私の生徒が日本語をすごく楽しんで、上手になって、今回のように、こうやってインタビューで戻ってきてくれると、一番感動するし、よかったとすごく思います。

私は文法を教えるのが大好きなのですが、生徒がアニメやゲームを楽しむ姿よりも、学んで自分の日本語の力が伸びたと実感して喜んでいるのを見るときにやりがいを感じます。

Q:別の言語を学ぶことは大事だと思いますか?

とても大事だと思います。私の3人の子どもはニュージーランドで生まれて、言語を学ぶことで考え方や感じ方、特に感受性の部分が育っています。だから、34の言語を学んでほしいと思います。ただそのときには、バイリンガルでもときどき間違いをするので、ほかの言語を学ぶときには自分自身に優しくすることが大事だと思います。

   

Q:日本語を学んでいる人へのアドバイスは何ですか?

一番のアドバイスは楽しむことです。あの日本人と話したいとか、日本に行きたいとか、やっぱりそういう夢があると、一所懸命勉強すると思います。私も英語がうまくなりたいっていうよりは、ホームステイしてホストファミリーと話したかった、何と言ってるのかそれから自分のことを伝えたいとすごく思って、英語力が伸びたので、そういう強い気持ちが一番だと思います。

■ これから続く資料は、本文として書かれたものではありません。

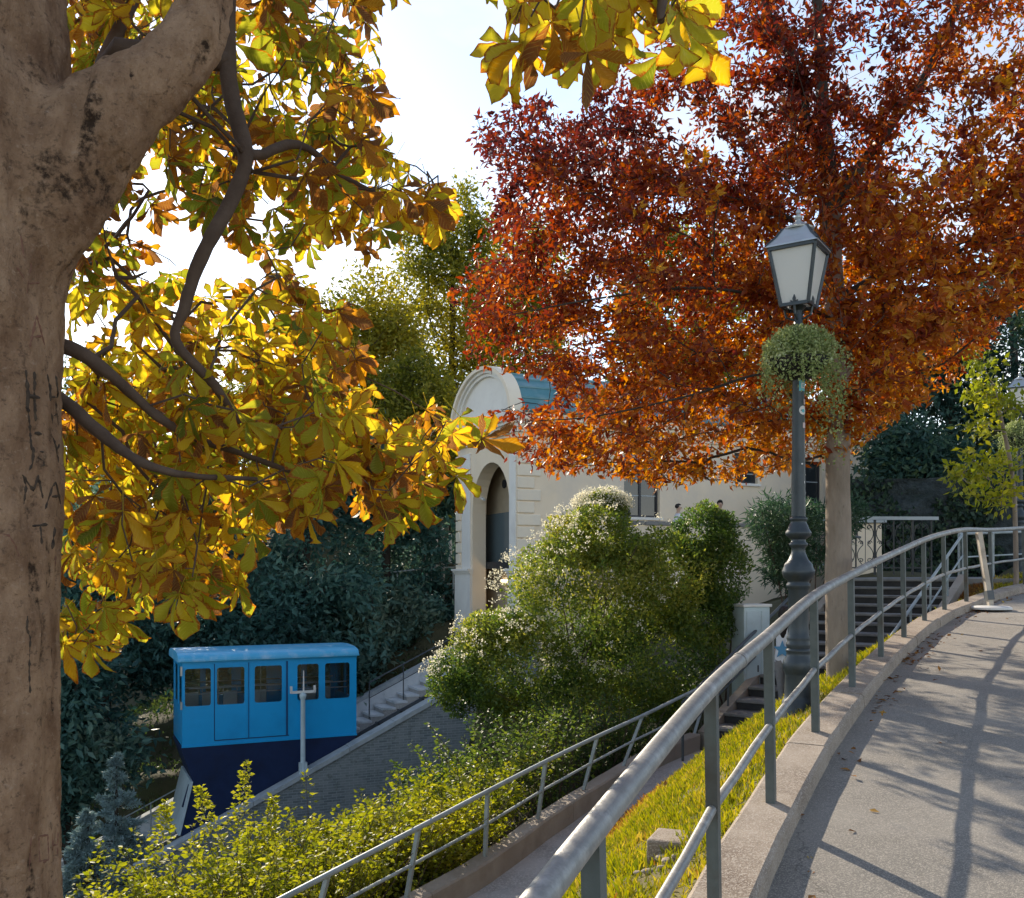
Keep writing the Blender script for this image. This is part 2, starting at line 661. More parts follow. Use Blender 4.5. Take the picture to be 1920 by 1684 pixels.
def chestnut_mat():
    m, t, out = new_mat('chestnut_leaf')
    a = N(t, 'ShaderNodeAttribute', _attribute_name='tone')
    e = N(t, 'ShaderNodeAttribute', _attribute_name='edge')
    v = N(t, 'ShaderNodeAttribute', _attribute_name='vein')
    tc = N(t, 'ShaderNodeTexCoord')
    r = ramp(t, [(0, (.055, .085, .012)), (.25, (.14, .17, .015)), (.45, (.31, .29, .025)), (.62, (.50, .36, .03)), (.78, (.40, .18, .02)), (.9, (.20, .075, .02)), (1, (.13, .055, .025))])
    t.links.new(a.outputs['Fac'], r.inputs[0])
    n = N(t, 'ShaderNodeTexNoise', Scale=26.0, Detail=5.0, Roughness=.65)
    t.links.new(tc.outputs['Object'], n.inputs['Vector'])
    # browned margin
    ad = N(t, 'ShaderNodeMath', _operation='MULTIPLY_ADD'); ad.inputs[1].default_value = 1.7; ad.inputs[2].default_value = -1.05
    t.links.new(n.outputs['Fac'], ad.inputs[0])
    ad2 = N(t, 'ShaderNodeMath', _operation='ADD')
    t.links.new(e.outputs['Fac'], ad2.inputs[0]); t.links.new(ad.outputs[0], ad2.inputs[1])
    mr = N(t, 'ShaderNodeMapRange'); mr.inputs['From Min'].default_value = .44; mr.inputs['From Max'].default_value = .66
    t.links.new(ad2.outputs[0], mr.inputs['Value'])
    br = ramp(t, [(0, (.50, .20, .02)), (.5, (.30, .10, .015)), (1, (.15, .055, .02))])
    t.links.new(n.outputs['Fac'], br.inputs[0])
    c = mixc(t, mr.outputs[0], r.outputs[0], br.outputs[0])
    # side veins
    fr = N(t, 'ShaderNodeMath', _operation='FRACT'); t.links.new(v.outputs['Fac'], fr.inputs[0])
    pp = N(t, 'ShaderNodeMapRange'); pp.inputs['From Min'].default_value = .0; pp.inputs['From Max'].default_value = .22
    pp.inputs['To Min'].default_value = .45; pp.inputs['To Max'].default_value = 0
    t.links.new(fr.outputs[0], pp.inputs['Value'])
    c = mixc(t, pp.outputs[0], c, (.5, .42, .09))
    p = N(t, 'ShaderNodeBsdfPrincipled', Roughness=.5); p.inputs['Specular IOR Level'].default_value = .22
    t.links.new(c, p.inputs['Base Color'])
    bp = N(t, 'ShaderNodeBump', Strength=.35, Distance=.004)
    t.links.new(fr.outputs[0], bp.inputs['Height']); t.links.new(bp.outputs[0], p.inputs['Normal'])
    tr = N(t, 'ShaderNodeBsdfTranslucent')
    hs = N(t, 'ShaderNodeHueSaturation'); hs.inputs['Saturation'].default_value = 1.05; hs.inputs['Value'].default_value = 1.7
    t.links.new(c, hs.inputs['Color']); t.links.new(hs.outputs[0], tr.inputs['Color'])
    mx = N(t, 'ShaderNodeMixShader', Fac=.62)
    t.links.new(p.outputs[0], mx.inputs[1]); t.links.new(tr.outputs[0], mx.inputs[2])
    t.links.new(mx.outputs[0], out.inputs[0])
    return m


def sample_mask(poly, n, dmin, dmax, rng, dens=None, bias=1.0):
    """points in real space that show inside an outline, spread in depth"""
    xs = [p[0] for p in poly]; ys = [p[1] for p in poly]
    out = []
    while len(out) < n:
        x = rng.uniform(min(xs), max(xs), 400); y = rng.uniform(min(ys), max(ys), 400)
        ok = in_poly(x, y, poly)
        if dens is not None:
            ok &= rng.random(400) < dens(x, y)
        for a, b in zip(x[ok], y[ok]):
            D = dmin + (dmax - dmin) * rng.random() ** bias
            out.append(at(a, b, D))
    return np.array([tuple(p) for p in out[:n]])


def ellipsoid_pts(c, r, n, rng, shell=0.0, zmin=None):
    out = []
    while len(out) < n:
        p = rng.uniform(-1, 1, (n, 3)); q = np.linalg.norm(p, axis=1)
        k = (q < 1) & (q > shell)
        out += list(p[k] * np.array(r) + np.array(c))
    out = np.array(out[:n])
    if zmin is not None:
        out[:, 2] = np.maximum(out[:, 2], zmin)
    return out
# ------------------------------------------------------------------ the lie of the land
KERB = catmull([(-2.0, -3.2, -2.10), (-1.15, -1, -1.92), (-.35, 1, -1.74), (.21, 2.5, -1.61), (.85, 4.1, -1.47), (1.47, 5.5, -1.344), (2.2, 7, -1.186), (3.0, 8.5, -1.04), (3.83, 10, -.90),
                (4.6, 11.3, -.785), (5.4, 12.6, -.665), (6.2, 13.8, -.56), (7.08, 15, -.48), (8.3, 16.6, -.37), (9.8, 18.2, -.25), (11.6, 19.6, -.12), (14, 21.0, .06), (18, 22.8, .35)], 10)
KERB[:, 2] += EYE


def kerb_at(D):
    return np.array([np.interp(D, KERB[:, 1], KERB[:, k]) for k in range(3)])


def offset(C, d):
    """shift a curve to its right by d in plan"""
    T = np.gradient(C[:, :2], axis=0); T = norm_rows(T)
    R = C.copy(); R[:, 0] += T[:, 1] * d; R[:, 1] -= T[:, 0] * d
    return R


# lower path: edges (world)
LP_R = catmull([(-3.6, 3.2, -2.11), (-1.6, 6.6, -1.77), (.33, 10.0, -1.43), (.68, 10.6, -1.37), (.98, 11.38, -1.29), (1.80, 12.88, -1.14), (3.2, 13.7, -.98), (4.9, 13.9, -.80)], 8)
WALL_F = catmull([(-4.5, 4.6, -1.97), (-2.6, 7.1, -1.72), (-.95, 9.35, -1.49), (-.20, 10.45, -1.38), (.50, 11.75, -1.25), (1.24, 13.0, -1.13), (2.15, 14.4, -.98), (3.0, 15.3, -.86)], 8)

ST_B = np.array([4.1, 14.8, -.68]); ST_T = np.array([8.6, 21.0, 1.82])
ST_U = np.array([4.5, 6.2]) / math.hypot(4.5, 6.2); ST_P = np.array([ST_U[1], -ST_U[0]])
ST_W = 1.1

TH = rad(25)
TT = np.array([math.cos(TH), math.sin(TH), 0]); TN = np.array([-math.sin(TH), math.cos(TH), 0])
TQ = np.array([-8.72, 25.55, 0.0])


def track(s, w, z):
    p = TQ + TT * s + TN * w
    return (p[0], p[1], z)


def cope_z(s):
    return 2.0 - 4.93 + .475 * (s - 4.73)


BH = rad(24)
BT = np.array([math.cos(BH), math.sin(BH)]); BN = np.array([-math.sin(BH), math.cos(BH)])
BC = np.array([.15, 30.0])


def bld(x, y):
    p = BC + BT * x + BN * y
    return p[0], p[1]


ctl = []
KR = offset(KERB, .14); KL = offset(KERB, -.14)
for p in KERB[::6]:
    ctl.append((p[0], p[1], p[2] - .35))
for d in (1.2, 3.0, 4.6, 6.5):
    for p in offset(KERB, d)[::8]:
        ctl.append((p[0], p[1], p[2] - .30))
for p in LP_R[::3]:
    ctl.append((p[0], p[1], p[2] - .45))
for p in WALL_F[::3]:
    ctl.append((p[0], p[1], p[2] - .45))
    i_ = int(np.argmin((LP_R[:, 0] - p[0]) ** 2 + (LP_R[:, 1] - p[1]) ** 2))
    for t_ in (.25, .5, .75):
        q_ = p * (1 - t_) + LP_R[i_] * t_
        ctl.append((q_[0], q_[1], q_[2] - .45))
for d, dz in ((-.32, -.05), (-1.0, -.05), (-2.2, -.65), (-4.0, -2.1), (-6.5, -3.7)):
    for p in offset(WALL_F, d)[::4]:
        ctl.append((p[0], p[1], p[2] + dz))
for t in np.linspace(-.1, 1.05, 9):
    c = ST_B + (ST_T - ST_B) * t
    for w in (-1.2, 0, 1.2):
        ctl.append((c[0] + ST_P[0] * w, c[1] + ST_P[1] * w, c[2] - .5))
    ctl.append((c[0] - ST_P[0] * 2.4, c[1] - ST_P[1] * 2.4, c[2] - .6))
for s in np.linspace(-10, 12, 12):
    z = cope_z(s)
    for w, dz in ((-3.0, -2.3), (-1.0, -2.6), (0.2, -2.8), (1.7, -1.9), (3.5, -1.5), (5.0, -.4), (7.0, .5), (11, 1.8)):
        p = track(s, w, 0)
        ctl.append((p[0], p[1], z + dz))
for x in (-1.5, 0, 3, 6, 10, 14):
    for y, z in ((-4.0, .1), (-2.2, .6), (0, 1.2), (4, 1.2), (9, 2.2)):
        q = bld(x, y)
        ctl.append((q[0], q[1], z + x * .06 - (2.4 if x < 2 else 0)))
for a in np.linspace(-2.2, 2.2, 16):
    for r, z in ((60, 1.5), (95, 2.5), (160, 2.0), (400, 2.0)):
        ctl.append((math.sin(a) * r, math.cos(a) * r, z + (5.5 if abs(a) < .75 and r > 50 else 0)))
for x, y, z in ((-8, 6, -4.0), (-12, 10, -5), (-14, 16, -6), (-8, 14, -4.2), (-5, 10, -2.9), (-4, 0, -.9), (-8, -4, -2), (6, -6, -.5), (12, 12, 1.2), (12, 6, .8), (16, 26, 2.6), (18, 32, 3.2), (10, 26, 2.0), (12, 40, 3.0), (22, 24, 2.6), (-1.5, 2.4, -.35), (-1.2, 3.4, -.5)):
    ctl.append((x, y, z))
CTL = np.array(ctl)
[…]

Q:ニュージーランドに移住を考えている人にアドバイスはありますか?

先ほど話したこととも重なりますが、英語を勉強することだけを目的に来るのではなく、「やりたいことがあるから来る」という気持ちが必要だと思います。私自身も、教師になりたという夢があって、その思いを持ってニュージーランドに来ました。英語だけが目的だと、たぶん難しいと思います。自分が何をしたいのかを見つけることが本当に鍵になってくると思います。